Falls Church News Briefs

2nd F.C. City Public Budget Forum Set Tonight, Feb. 18

Following on an initial public forum last Saturday, the City of Falls Church will hold a second opportunity for a discussion of “Balancing Priorities” aimed at gleaning the citizens’ preferences for the combination of tax rate hikes and program cuts that will be required to close a major gap in the City’s budget.

Right now, the projected revenues to the City are 15 percent less than the expenditures for the current year. The discussion will be at 7:30 p.m. in the Community Center, 223 Little Falls St. A report of last Saturday’s event is elsewhere in this edition.


Griffin Unveils Proposed Fairfax Co. Budget Tuesday

Fairfax County Manager Anthony Griffin will unveil his proposed budget for the coming Fiscal Year 2011 to the County Board at its meeting this Tuesday, Feb. 23, at 10 a.m. at the Board chambers in the Fairfax Government Center building, 12000 Government Center Dr., Fairfax. The presentation will be aired live on the county’s web site ( and on Cox Cable Channel 16.


F.C. Schools Extend Elementary Hours

The Falls Church City Schools announced a revised schedule at its elementary schools with longer hours for the remainder of the school year to make up for lost classroom time due to the record snowfall in the region this year. Beginning Monday, Feb. 22, Mt. Daniel and Thomas Jefferson Elementary Monday-Friday hours will be 8:35 a.m.-3:35 p.m., with early dismissal Wednesdays (the 2nd and 4th Wednesdays of the month) starting at the same time and going to 1:05 p.m. at Mt. Daniel and to 1:15 p.m. at Jefferson.


F.C. Mulls Outsourcing Trash Pick-Ups

At its work session Tuesday, the Falls Church City Council heard a set of fresh proposals for dealing with the City’s solid waste and recycling collections. Mayor Robin Gardner summed up the two hour discussion with a resolve to decide in time for the upcoming fiscal year budget whether a plan for outsourcing the collections will work, potentially at a savings of $200,000 a year for the revenue-strapped city. Three components of a new approach were presented by City Engineer Bill Hicks that included outsourcing, investing in uniform and efficient carts to encourage recycling, and an “Enterprise Fund” method of citizens paying directly for their solid waste disposal services. Gardner intimated that the “Fund” idea will take more time, and should not be done without ample public hearings and other solicitations of public opinion first. Bob Loftur-Thun, the citizen chair of Falls Church’s Environmental Services Council, spoke adamantly in favor of all three components of the proposed shift for representing “best practices” in a manner now operational in 6,000 U.S. cities.

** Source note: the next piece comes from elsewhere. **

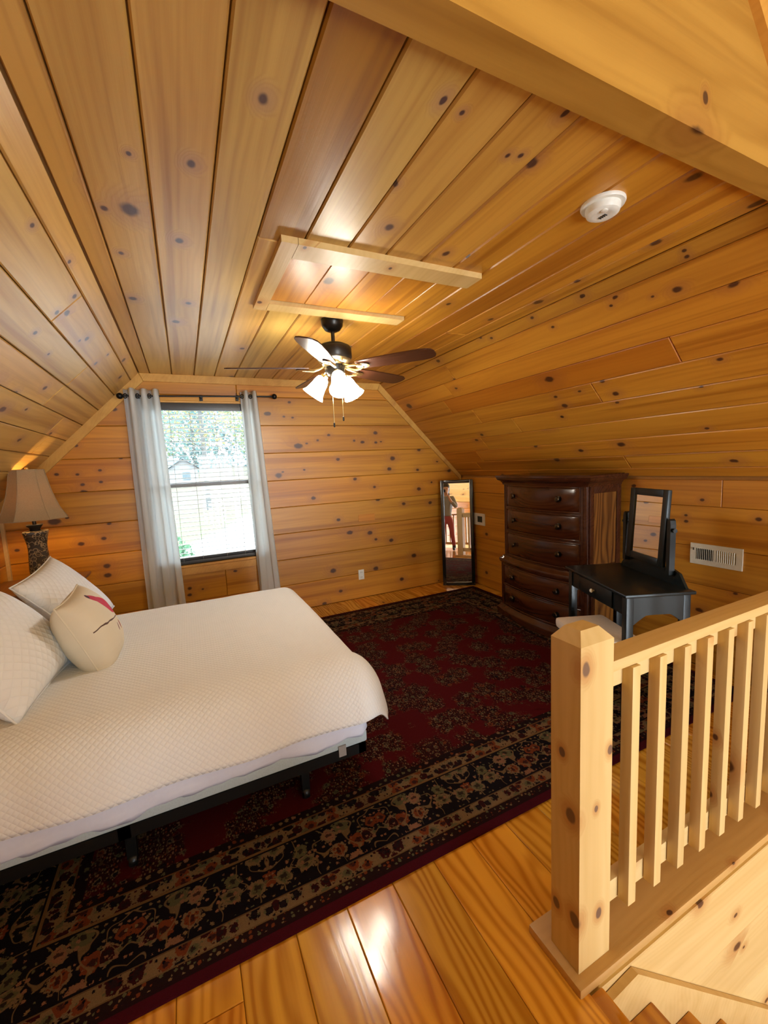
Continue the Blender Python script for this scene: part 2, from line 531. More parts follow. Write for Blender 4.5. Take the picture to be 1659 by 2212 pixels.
def from_bm(name, bm, mat, parent=None, smooth=False, color=None, center=True):
    """link bm as one object whose origin sits at its bounding-box centre (bottom)"""
    bmesh.ops.recalc_face_normals(bm, faces=bm.faces)
    c = Vector((0, 0, 0))
    if center and bm.verts:
        lo = Vector((1e9,) * 3)
        hi = Vector((-1e9,) * 3)
        for v in bm.verts:
            for i in range(3):
                lo[i] = min(lo[i], v.co[i])
                hi[i] = max(hi[i], v.co[i])
        c = (lo + hi) / 2
        c.z = lo.z
        for v in bm.verts:
            v.co -= c
    me = bpy.data.meshes.new(name)
    bm.to_mesh(me)
    bm.free()
    if smooth:
        me.polygons.foreach_set('use_smooth', [True] * len(me.polygons))
        if smooth != 'all':
            try:
                me.set_sharp_from_angle(angle=math.radians(40))
            except Exception:
                pass
    me.materials.append(mat)
    o = bpy.data.objects.new(name, me)
    COL.objects.link(o)
    o.color = color if color else (1, 1, 1, 0.5)
    if parent is not None:
        o.parent = parent
        pl = world_loc(parent)
        o.location = c - pl
    else:
        o.location = c
    return o


def world_loc(o):
    v = Vector(o.location)
    p = o.parent
    while p is not None:
        v += Vector(p.location)
        p = p.parent
    return v


def empty(name, loc, label, cat, group=None):
    o = bpy.data.objects.new(name, None)
    COL.objects.link(o)
    o.location = loc
    o.empty_display_size = 0.05
    tag(o, label, cat, group)
    return o


def tag(o, label, cat, group=None, kind=None):
    o['label'] = label
    o['category'] = cat
    if group:
        o['group'] = group
    if kind:
        o['kind'] = kind
    return o


def struct(o, label=None, cat=None):
    o['kind'] = 'structure'
    if label:
        o['label'] = label
    if cat:
        o['category'] = cat
    return o


def bm_box(bm, x0, x1, y0, y1, z0, z1, bev=0.0, mtx=None):
    r = bmesh.ops.create_cube(bm, size=1.0)
    vs = r['verts']
    for v in vs:
        v.co = Vector(((x0 + x1) / 2 + v.co.x * (x1 - x0), (y0 + y1) / 2 + v.co.y * (y1 - y0), (z0 + z1) / 2 + v.co.z * (z1 - z0)))
    if bev > 0:
        es = list({e for v in vs for e in v.link_edges})
        rb = bmesh.ops.bevel(bm, geom=es, offset=bev, segments=2, profile=0.6, affect='EDGES')
        vs = list({v for f in rb['faces'] for v in f.verts} | {v for v in vs if v.is_valid})
    if mtx is not None:
        bmesh.ops.transform(bm, matrix=mtx, verts=[v for v in vs if v.is_valid])
    return vs


def box(name, x0, x1, y0, y1, z0, z1, mat, parent=None, bev=0.0, color=None):
    bm = bmesh.new()
    bm_box(bm, x0, x1, y0, y1, z0, z1, bev)
    return from_bm(name, bm, mat, parent, smooth=bev > 0, color=color)


def bm_lathe(bm, prof, seg=32, center=(0, 0, 0), mtx=None):
    rings = []
    for r, z in prof:
        ring = []
        for i in range(seg):
            a = 2 * PI * i / seg
            p = Vector((r * math.cos(a), r * math.sin(a), z))
            if mtx is not None:
                p = mtx @ p
            ring.append(bm.verts.new(p + Vector(center)))
        rings.append(ring)
    for a, b in zip(rings[:-1], rings[1:]):
        for i in range(seg):
            j = (i + 1) % seg
            bm.faces.new((a[i], a[j], b[j], b[i]))
    bm.faces.new(rings[0][::-1])
    bm.faces.new(rings[-1])


def lathe(name, prof, mat, parent=None, center=(0, 0, 0), seg=32, mtx=None):
    bm = bmesh.new()
    bm_lathe(bm, prof, seg, center, mtx)
    return from_bm(name, bm, mat, parent, smooth=True)


def bm_tube(bm, pts, r, seg=8, closed=False):
    pts = [Vector(p) for p in pts]
    n = len(pts)
    rings = []
    up = None
    for i, p in enumerate(pts):
        if closed:
            d = pts[(i + 1) % n] - pts[i - 1]
        else:
            d = pts[min(i + 1, n - 1)] - pts[max(i - 1, 0)]
        d.normalize()
        if up is None:
            up = Vector((0, 0, 1)) if abs(d.z) < 0.9 else Vector((1, 0, 0))
        a = d.cross(up).normalized()
        b = a.cross(d).normalized()
        up = b
        rr = r[i] if isinstance(r, (list, tuple)) else r
        rings.append([bm.verts.new(p + a * rr * math.cos(2 * PI * k / seg) + b * rr * math.sin(2 * PI * k / seg)) for k in range(seg)])
    pairs = list(zip(rings[:-1], rings[1:])) + ([(rings[-1], rings[0])] if closed else [])
    for A, B in pairs:
        for k in range(seg):
            l = (k + 1) % seg
            bm.faces.new((A[k], A[l], B[l], B[k]))
    if not closed:
        bm.faces.new(rings[0][::-1])
        bm.faces.new(rings[-1])


def tube(name, pts, r, mat, parent=None, seg=8, closed=False):
    bm = bmesh.new()
    bm_tube(bm, pts, r, seg, closed)
    return from_bm(name, bm, mat, parent, smooth=True)


def bm_prism(bm, poly, axis, a0, a1):
    """extrude a 2D polygon; axis 'x': poly is (y,z); 'y': (x,z); 'z': (x,y)"""
    def P(u, v, a):
        return {'x': (a, u, v), 'y': (u, a, v), 'z': (u, v, a)}[axis]
    A = [bm.verts.new(P(u, v, a0)) for u, v in poly]
    B = [bm.verts.new(P(u, v, a1)) for u, v in poly]
    n = len(poly)
    bm.faces.new(A[::-1])
    bm.faces.new(B)
    for i in range(n):
        j = (i + 1) % n
        bm.faces.new((A[i], A[j], B[j], B[i]))


def prism(name, poly, axis, a0, a1, mat, parent=None, color=None, bev=0.0):
    bm = bmesh.new()
    bm_prism(bm, poly, axis, a0, a1)
    if bev:
        bmesh.ops.recalc_face_normals(bm, faces=bm.faces)
        bmesh.ops.bevel(bm, geom=list(bm.edges), offset=bev, segments=1, affect='EDGES')
    return from_bm(name, bm, mat, parent, color=color)


# ---- boards on a plane
# positions (x, y, z, radius) of the larger knots on each boarded surface
MK = {
    'ceiling': [(1.153,-0.266,2.48,0.0137),(1.46,-0.106,2.48,0.0137),(1.775,0.086,2.48,0.0302),(1.796,0.165,2.48,0.0126),(1.931,-0.069,2.48,0.0163),(1.481,0.059,2.48,0.0079),(2.116,0.151,2.48,0.0114),(2.593,-0.108,2.48,0.0149),(2.616,0.157,2.48,0.019),(2.92,-0.042,2.48,0.0222),(0.995,-0.762,2.48,0.0073),(1.068,-1.09,2.48,0.0159),(1.07,-0.99,2.48,0.0084),(1.054,-1.028,2.48,0.0084),(1.317,-0.725,2.48,0.0106),(1.548,-0.819,2.48,0.0179),(1.644,-1.151,2.48,0.0163),(0.904,-1.668,2.48,0.0218),(1.233,-2.0,2.48,0.0203),(1.939,-2.017,2.48,0.0273),(2.16,-1.337,2.48,0.0158),(2.224,-1.322,2.48,0.0161),(2.272,-1.937,2.48,0.0181),(1.645,-2.0,2.48,0.0146)],
    'ceiling_right': [(1.195,-2.146,2.456,0.008),(1.195,-2.168,2.434,0.0094),(1.287,-2.264,2.338,0.0173),(2.108,-2.142,2.46,0.0115),(2.013,-2.222,2.38,0.0094),(1.247,-2.585,2.017,0.0123),(1.915,-2.568,2.034,0.0137),(1.876,-2.651,1.951,0.0177),(2.329,-2.599,2.003,0.0134),(2.303,-2.667,1.935,0.0201),(2.391,-2.739,1.863,0.0139),(2.06,-2.983,1.619,0.0243),(2.433,-3.01,1.592,0.0196),(3.44,-2.791,1.811,0.018),(2.745,-3.079,1.523,0.0241),(1.463,-2.922,1.68,0.0108),(2.87,-2.947,1.655,0.0162),(1.614,-2.23,2.372,0.0081),(2.519,-2.152,2.45,0.0109),(1.401,-2.256,2.346,0.0075),(4.227,-2.395,2.207,0.0369)],
    'wall_far': [(4.43,-1.067,2.251,0.014),(4.43,-2.046,1.924,0.0216),(4.43,-2.046,1.813,0.0155),(4.43,-1.477,1.905,0.0147),(4.43,-1.347,1.851,0.0116),(4.43,-1.775,1.839,0.0121),(4.43,-2.255,1.623,0.0254),(4.43,-2.205,1.499,0.0221),(4.43,-1.568,1.637,0.0179),(4.43,-0.899,1.492,0.0281),(4.43,-1.176,1.537,0.0115),(4.43,-2.623,1.712,0.0196),(4.43,-2.592,1.47,0.0164),(4.43,-3.056,1.436,0.0204),(4.43,-1.761,1.404,0.0183),(4.43,-1.258,1.224,0.0205),(4.43,-2.602,1.235,0.0231),(4.43,-2.0,1.298,0.0157),(4.43,-2.379,1.069,0.0195),(4.43,-2.756,1.05,0.0201),(4.43,-1.531,0.955,0.0181),(4.43,-1.911,0.763,0.0251),(4.43,-2.186,0.64,0.0226),(4.43,-1.985,0.676,0.0158),(4.43,-1.433,0.378,0.0273),(4.43,-1.965,0.324,0.0255),(4.43,-2.492,0.409,0.0266),(4.43,-2.309,0.136,0.0231),(4.43,-1.507,0.126,0.0185),(4.43,0.505,2.156,0.019),(4.43,0.821,1.841,0.0138),(4.43,0.983,1.601,0.0137),(4.43,0.837,1.593,0.0116),(4.43,0.668,1.621,0.0118),(4.43,0.81,1.502,0.014),(4.43,0.672,1.518,0.0119),(4.43,0.876,0.982,0.0188),(4.43,0.704,1.011,0.0168),(4.43,0.706,0.755,0.0218),(4.43,0.708,0.669,0.0219),(4.43,0.777,0.446,0.0218),(4.43,0.78,0.381,0.0194),(4.43,1.319,0.982,0.0134),(4.43,0.05,0.432,0.0158),(4.43,0.056,0.367,0.0158),(4.43,-0.998,2.102,0.0112),(4.43,-1.09,2.093,0.0112)],
    'wall_right': [(2.132,-3.235,1.391,0.0128),(1.631,-3.235,1.203,0.0112),(1.731,-3.235,1.086,0.0092),(1.729,-3.235,1.043,0.0115),(1.311,-3.235,1.098,0.0141),(3.938,-3.235,0.657,0.0194),(3.952,-3.235,0.177,0.0196)],
    'ceiling_left': [(2.417,0.454,2.311,0.0131),(2.407,0.378,2.387,0.0132),(2.432,0.547,2.218,0.0116),(2.867,0.452,2.313,0.0106),(3.368,0.458,2.307,0.0169),(3.402,0.388,2.377,0.0108),(4.075,0.399,2.366,0.0209),(3.065,0.679,2.086,0.0167),(2.721,0.569,2.196,0.0098),(1.807,0.375,2.39,0.0095)],
}
NK = 8
_plank_cache = {}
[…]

Region Awarded New Transportation $

At yesterday’s regional Northern Virginia Transportation Planning Board meeting, chaired by Falls Church Councilman David Snyder, it was announced that the D.C. Metro Region won a national competition and has been awarded nearly $60 million to improve public transportation, including in Falls Church. Qualifying for the award “represents one of the most significant project planning efforts undertaken by the Washington Metro Region since the building of Metro rail,” Snyder, who was involved in the project, said. “This is a real win for regionalism and again shows what we can achieve when we work together. Falls Church will enjoy better regionally connected bus service. The project also begins to lay the foundation for a regional light rail system that would, in turn, also benefit Falls Church families and businesses.”


League Forum Set Feb. 23 on Census

The Falls Church Chapter of the League of Women Voters announced today that it will host a lunchtime discussion on Tuesday, Feb. 23 on the subject of this year’s Census. “Let Falls Church Be Counted: The Upcoming 2010 Census” is the subject of the meeting featuring Isabel Almendarez, a partnership specialist with the U.S. Census Bureau. The event runs from 11:30 a.m. -1 p.m. at Argia’s Restaurant, 124 N. Washington St. A cost of $15 covers lunch. Advanced reservations must be made to


Recovery Act Helped Virginia, Report Says

According to a special report released yesterday on the first anniversary of the American Recovery and Reinvestment Act, Virginia was a major beneficiary of $2 billion in direct aid provisions of the act. The Commonwealth Institute for Fiscal Analysis issued the report in Richmond. Four of the act’s provisions in Virginia provided $484 million in unemployment benefits that helped 230,000 jobless workers, provided $307 million for seniors, veterans and people with disabilities that helped 1.2 million Virginians, and provided over $1 billion in direct, work-related support that helped over 3.8 million working Virginians, which includes nine out of 10 workers in the state’s labor force, according to the report.